The bank has refinanced 380 million euros ($565 million) of
loans and taken on real estate valued at 275 million euros, in
addition to the 982 million euros in bad loans on its books,
Chief Executive Officer Jaime Echegoyen said today in Madrid.
Including those transactions would push the bank’s bad-loan
ratio to 3.2 percent, not the 2.22 percent reported.
Bankinter’s disclosure may help lift the veil on the true
state of lending at Spanish banks after reported default levels
reached a 13-year high amid the country’s worst recession in 60
years, said Carlos Joaquim Peixoto, an analyst at Banco BPI SA
in Porto, Portugal.
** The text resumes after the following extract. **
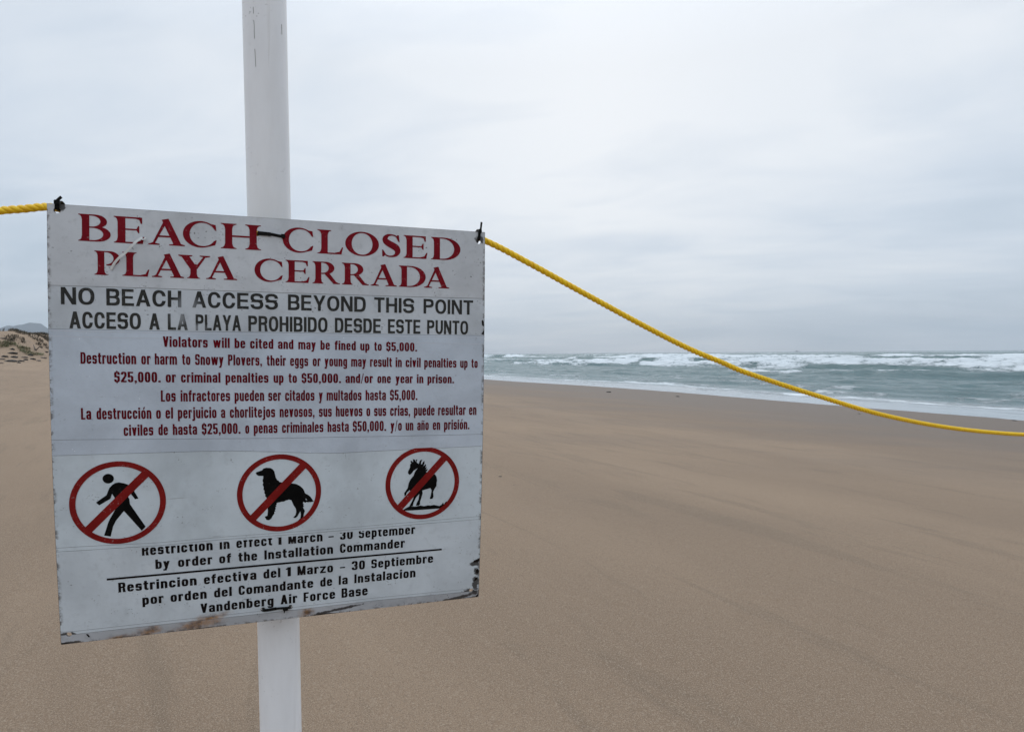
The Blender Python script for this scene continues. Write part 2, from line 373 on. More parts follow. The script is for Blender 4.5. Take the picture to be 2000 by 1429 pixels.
# gothic (sans) face ------------------------------------------------
def gothic(ch, p):
    w, W, sx, sy, xh, n = p['w'], p['W'], p['sx'], p['sy'], p['xh'], p['n']
    asc, de = 1.0, -.24; B = 3
    def arch(w, sx=sx): return ring(0, 0, w, xh, sx, sy, n)+[M_(rect(-B, -B, B, xh*.62)), P_(rect(0, 0, sx, xh)), P_(rect(w-sx, 0, w, xh*.66))]
    def esse(W, H):
        m = H*.52; return (ring(0, m-sy/2, W, H, sx, sy, n)+[M_(rect(W*.5, m+sy/2, B, H*.70))]
            + [P_(o) if s == '+' else M_(o) for s, o in ring(0, 0, W, m+sy/2, sx, sy, n)]+[M_(rect(-B, H*.29, W*.5, m-sy/2))])
    def diag(xa, ya, xb, yb, t): return P_([(xa, ya), (xa+t, ya), (xb+t, yb), (xb, yb)])
    acc = None; wd = w
    if ch == 'ó': acc = 'a'; ch = 'o'
    if ch == 'ñ': acc = 't'; ch = 'n'
    dg = sx*1.04
    if ch == 'o': g = ring(0, 0, w, xh, sx, sy, n)
    elif ch == 'c': g = ring(0, 0, w, xh, sx, sy, n)+[M_(rect(w*.55, xh*.38, B, xh*.62))]
    elif ch == 'e': g = ring(0, 0, w, xh, sx, sy, n)+[P_(rect(sx*.6, xh*.46, w-sx*.5, xh*.46+sy*.75)), M_(rect(w*.55, xh*.32, B, xh*.46))]
    elif ch == 'a': g = ring(0, xh*.3, w, xh, sx, sy, n)+[M_(rect(-B, -B, B, xh*.68))]+ring(0, 0, w, xh*.6, sx, sy*.85, n)+[P_(rect(w-sx, 0, w, xh*.8))]
    elif ch == 'n': g = arch(w)
    elif ch == 'h': g = arch(w)+[P_(rect(0, 0, sx, asc))]
    elif ch == 'm':
        wd = w*1.66; h = (wd+sx)/2; g = []
        g += ring(0, 0, h, xh, sx, sy, n)+[M_(rect(-B, -B, B, xh*.62))]
        g += [P_(sup(h-sx, 0, wd, xh, n)), M_(sup(h, sy, wd-sx, xh-sy, n)), M_(rect(-B, -B, B, xh*.62))]
        g += [P_(rect(0, 0, sx, xh)), P_(rect(h-sx, 0, h, xh*.68)), P_(rect(wd-sx, 0, wd, xh*.66))]
    elif ch == 'b': g = ring(0, 0, w, xh, sx, sy, n)+[P_(rect(0, 0, sx, asc))]
    elif ch == 'd': g = ring(0, 0, w, xh, sx, sy, n)+[P_(rect(w-sx, 0, w, asc))]
    elif ch == 'p': g = ring(0, 0, w, xh, sx, sy, n)+[P_(rect(0, de, sx, xh))]
    elif ch == 'g': g = ring(0, de, w, .3, sx, sy*.9, n)+[M_(rect(-B, de+sy*1.25, B, B)), P_(rect(w-sx, de+sy, w, xh))]+ring(0, .02, w, xh, sx, sy, n)+[P_(rect(w-sx, de+sy, w, xh))]
    elif ch == 'u': g = ring(0, 0, w, xh, sx, sy, n)+[M_(rect(-B, xh*.38, B, B)), P_(rect(w-sx, 0, w, xh)), P_(rect(0, xh*.34, sx, xh))]
    elif ch == 'r': wd = w*.74; g = ring(0, 0, w*1.05, xh, sx, sy, n)+[M_(rect(-B, -B, B, xh*.66)), M_(rect(wd, -B, B, B)), P_(rect(0, 0, sx, xh))]
    elif ch == 't': wd = w*.72; a = wd*.16; g = ring(a, 0, a+w, .6, sx, sy, n)+[M_(rect(-B, .28, B, B)), M_(rect(wd, -B, B, B)), P_(rect(a, .25, a+sx, .95)), P_(rect(0, xh-sy, wd, xh))]
    elif ch == 'f': wd = w*.72; a = wd*.16; g = ring(a, .4, a+w, 1, sx, sy, n)+[M_(rect(-B, -B, B, .72)), M_(rect(wd, -B, B, B)), P_(rect(a, 0, a+sx, .76)), P_(rect(0, xh-sy, wd, xh))]
    elif ch == 'i': wd = sx; g = [P_(rect(0, 0, sx, xh)), P_(rect(0, xh+.07, sx, 1))]
    elif ch == 'j': wd = sx*1.3; g = [P_(rect(sx*.3, de+sy*.5, wd, xh)), P_(rect(sx*.3, xh+.07, wd, 1)), P_([(-sx*.25, de), (sx*.8, de), (wd, de+sy*.6), (wd, de+sy*1.3), (-sx*.25, de+sy)])]
    elif ch == 'l': wd = sx; g = [P_(rect(0, 0, sx, 1))]
    elif ch == 's': g = esse(w*.96, xh); wd = w*.96
    elif ch == 'v': wd = w*1.02; g = [diag((wd-dg)/2, 0, 0, xh, dg), diag((wd-dg)/2, 0, wd-dg, xh, dg)]
    elif ch == 'y': wd = w*1.02; g = [diag((wd-dg)/2, 0, 0, xh, dg), P_([(wd*.12, de), (wd*.12+dg*.9, de), (wd, xh), (wd-dg, xh)]), P_(rect(-.0, de, wd*.3, de+sy))]
    elif ch == 'w':
        wd = w*1.62; q = wd/4; d2 = dg*.92
        g = [diag(q-d2*.3, 0, 0, xh, d2), diag(q-d2*.3, 0, 2*q-d2/2, xh, d2), diag(3*q-d2*.7, 0, 2*q-d2/2, xh, d2), diag(3*q-d2*.7, 0, wd-d2, xh, d2)]
    elif ch == 'z': g = [P_(rect(0, xh-sy, w, xh)), P_(rect(0, 0, w, sy)), P_([(0, sy*.8), (w*.42, sy*.8), (w, xh-sy*.8), (w*.58, xh-sy*.8)])]
    elif ch == '.': wd = sx; g = [P_(rect(0, 0, sx, sx*.95))]
    elif ch == ',': wd = sx; g = [P_(rect(0, 0, sx, sx*.95)), P_([(sx*.45, 0), (sx, 0), (sx*.45, -.15), (sx*.1, -.15)])]
    elif ch == '-': wd = w*.8; g = [P_(rect(0, .34, wd, .34+sy*.8))]
    elif ch == '/': wd = w*.62; g = [P_([(0, -.04), (sx*.42, -.04), (wd, 1.04), (wd-sx*.42, 1.04)])]
    elif ch == '0': wd = w; g = ring(0, 0, w, 1, sx, sy, n)
    elif ch == '1': wd = w*.62; g = [P_(rect(wd-sx, 0, wd, 1)), P_([(0, .74), (wd-sx*.7, .74), (wd-sx*.7, 1), (wd-sx*.8, 1), (wd-sx*1.3, .87), (0, .85)])]
    elif ch == '2': g = ring(0, .42, w, 1, sx, sy, n)+[M_(rect(-B, -B, w*.5, .72)), M_(rect(-B, -B, B, .66)), P_([(0, 0), (sx, 0), (sx*1.15, sy), (w, .6), (w, .70), (w-sx, .70), (w-sx, .60), (0, .16)]), P_(rect(0, 0, w, sy*1.05))]
    elif ch == '3': g = ring(0, .5-sy/2, w, 1, sx, sy, n)+ring(0, 0, w, .5+sy/2, sx, sy, n)+[M_(rect(-B, .30, w*.42, .70))]
    elif ch == '5': g = ring(0, 0, w, .64, sx, sy, n)+[M_(rect(-B, .28, w*.5, .70)), P_(rect(0, .44, sx, 1)), P_(rect(0, 1-sy, w*.96, 1)), P_(rect(sx*.5, .64-sy, w*.5, .64-sy*.1))]
    elif ch == '$': g = [P_(rect(w/2-sx*.22, -.09, w/2+sx*.22, 1.09))]+esse(w, 1)
    else:
        wd = W
        if ch == 'A':
            wd = W*1.08; ax = sx*1.05
            g = [diag(0, 0, (wd-ax)/2, 1, ax), diag(wd-ax, 0, (wd-ax)/2, 1, ax), P_(rect(wd*.25, .22, wd*.75, .22+sy))]
        elif ch == 'B': g = [P_(rect(0, 0, W*.5, 1)), P_(sup(W*.02, .46, W*.96, 1, n+.4)), P_(sup(0, 0, W, .56, n+.4)), M_(sup(sx*.5, .5+sy*.4, W*.96-sx, 1-sy, n+.4)), M_(rect(sx*.5, .5+sy*.4, W*.5, 1-sy)), M_(sup(sx*.5, sy, W-sx, .5-sy*.4, n+.4)), M_(rect(sx*.5, sy, W*.5, .5-sy*.4)), P_(rect(0, 0, sx, 1))]
        elif ch == 'C': g = ring(0, 0, W, 1, sx, sy, n)+[M_(rect(W*.55, .36, B, .64))]
        elif ch == 'D': g = [P_(rect(0, 0, W*.5, 1)), P_(sup(0, 0, W, 1, n+.3)), M_(sup(sx*.5, sy, W-sx, 1-sy, n+.3)), M_(rect(sx*.6, sy, W*.5, 1-sy)), P_(rect(0, 0, sx, 1))]
        elif ch == 'E': wd = W*.9; g = [P_(rect(0, 0, sx, 1)), P_(rect(0, 0, wd, sy)), P_(rect(0, 1-sy, wd*.98, 1)), P_(rect(0, .5-sy*.4, wd*.92, .5+sy*.5))]
        elif ch == 'F': wd = W*.84; g = [P_(rect(0, 0, sx, 1)), P_(rect(0, 1-sy, wd, 1)), P_(rect(0, .46-sy*.4, wd*.9, .46+sy*.5))]
        elif ch == 'H': g = [P_(rect(0, 0, sx, 1)), P_(rect(W-sx, 0, W, 1)), P_(rect(0, .5-sy*.4, W, .5+sy*.55))]
        elif ch == 'I': wd = sx; g = [P_(rect(0, 0, sx, 1))]
        elif ch == 'L': wd = W*.84; g = [P_(rect(0, 0, sx, 1)), P_(rect(0, 0, wd, sy))]
        elif ch == 'M': wd = W*1.3; g = [P_(rect(0, 0, sx*.95, 1)), P_(rect(wd-sx*.95, 0, wd, 1)), P_([(0, 1), (sx*1.1, 1), (wd/2+sx*.42, 0), (wd/2-sx*.42, 0)]), P_([(wd, 1), (wd-sx*1.1, 1), (wd/2-sx*.42, 0), (wd/2+sx*.42, 0)])]
        elif ch == 'N': g = [P_(rect(0, 0, sx*.95, 1)), P_(rect(W-sx*.95, 0, W, 1)), P_([(0, 1), (sx*1.1, 1), (W, 0), (W-sx*1.1, 0)])]
        elif ch == 'O': wd = W*1.06; g = ring(0, 0, wd, 1, sx, sy, n)
        elif ch in 'PR':
            g = [P_(rect(0, .42, W*.5, 1)), P_(sup(0, .42, W*.98, 1, n+.3)), M_(sup(sx*.5, .42+sy, W*.98-sx, 1-sy, n+.3)), M_(rect(sx*.6, .42+sy, W*.5, 1-sy)), P_(rect(0, 0, sx, 1))]
            if ch == 'R': g += [P_([(W-sx*1.02, 0), (W*1.02, 0), (W*.95, .2), (W*.92, .40), (W*.72, .50), (W*.5, .47), (W*.5, .42), (W*.66, .40), (W*.94-sx, .33)])]
        elif ch == 'S': g = esse(W, 1)
        elif ch == 'T': wd = W*.94; g = [P_(rect(0, 1-sy, wd, 1)), P_(rect((wd-sx)/2, 0, (wd+sx)/2, 1))]
        elif ch == 'U': g = ring(0, 0, W, 1, sx, sy, n)+[M_(rect(-B, .34, B, B)), P_(rect(0, .3, sx, 1)), P_(rect(W-sx, .3, W, 1))]
        elif ch == 'V': wd = W*1.06; g = [diag((wd-dg)/2, 0, 0, 1, dg), diag((wd-dg)/2, 0, wd-dg, 1, dg)]
        elif ch == 'Y': wd = W*1.06; g = [P_(rect((wd-sx)/2, 0, (wd+sx)/2, .44)), diag((wd-sx)/2, .38, 0, 1, sx*1.06), diag((wd-sx)/2, .38, wd-sx*1.06, 1, sx*1.06)]
        else: raise ValueError(ch)
    if acc == 'a': g += [P_([(w*.42, xh+.06), (w*.62, xh+.06), (w*.86, 1.04), (w*.56, 1.04)])]
    if acc == 't': g += [P_([(w*.05, xh+.08), (w*.30, xh+.14), (w*.70, xh+.07), (w*.95, xh+.14), (w*.95, xh+.22), (w*.70, xh+.15), (w*.30, xh+.22), (w*.05, xh+.16)])]
    return wd, g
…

The bad-loan ratio for Spanish lenders
climbed to 4.93 percent in August from 2.53 percent a year
earlier, Spain’s central bank said today.
“If you were to extrapolate this to the rest of the
sector, it’s likely the bad-loan ratio for the others would be
much worse,” Peixoto said. “It’s good that Bankinter did this
because it shows they have nothing to hide.”
Echegoyen said that while 3.2 percent is the total
potential default ratio, there is no indication all of the
refinanced debt would have become non-performing loans.
To reach that figure “you have to assume that all these
are going to convert into NPLs, which is something that would
have to be demonstrated. If that were the case we wouldn’t have
refinanced, and I guarantee that the Bank of Spain would not
have allowed them to be refinanced.”

Non-Performing Loans ‘Understated’

Santiago Lopez, a Madrid-based analyst at Credit Suisse
Group AG, said last month that the practice of acquiring real
estate and restructuring loans may mean that Spanish banks are
understating bad loans by 30 percent. Moody’s Investors Service
said Oct. 13 that many banks may be “avoiding recognition of
the true scale” of the deterioration in assets.
“Bankinter’s numbers are, in our view, well below other
companies in Spain,” Lopez said today in a note to clients.
“But it is clear, in our opinion, that non-performing loans in
the system are understated because at least part of the
restructured loans should have been registered as NPLs.”
Bankinter, which has two-thirds of its lending in
mortgages, said today that third-quarter profit fell 4.6 percent
on higher provisions for loans in arrears and increased costs as
it sold off loans.
Net income dropped to 66.2 million euros ($98.7 million)
from 69.4 million euros a year earlier, the Madrid-based bank
said today. That was in line with the 66 million-euro median
estimate of seven analysts surveyed by Bloomberg.

Crisis Not Over

Like other Spanish lenders, Bankinter faces mounting
pressure on revenue as the value of outstanding loans declines
to reflect lower interest rates, Ignacio Cerezo and Andrea
Unzueta, analysts at JPMorgan Chase & Co., said in a report.
Net interest income may decline by less than 10 percent
next year as the bank’s loan book re-prices, Chief Financial
Officer Gloria Ortiz said.
During the quarter, the bank sold off 60 million euros of
mortgages that had a “high probability of foreclosure” in a
transaction that cost the bank 20 million euros, Ortiz said.
The value of loans that went into default in the quarter
fell to 87.9 million euros from 121.7 million euros a year
earlier, the bank said.
“It is too soon to say that the crisis is over,” Ortiz
said in a Webcast for analysts. “Unemployment continues to
grow, and the destruction of small and medium-sized companies
continues and this can only mean non-performing loans growing.”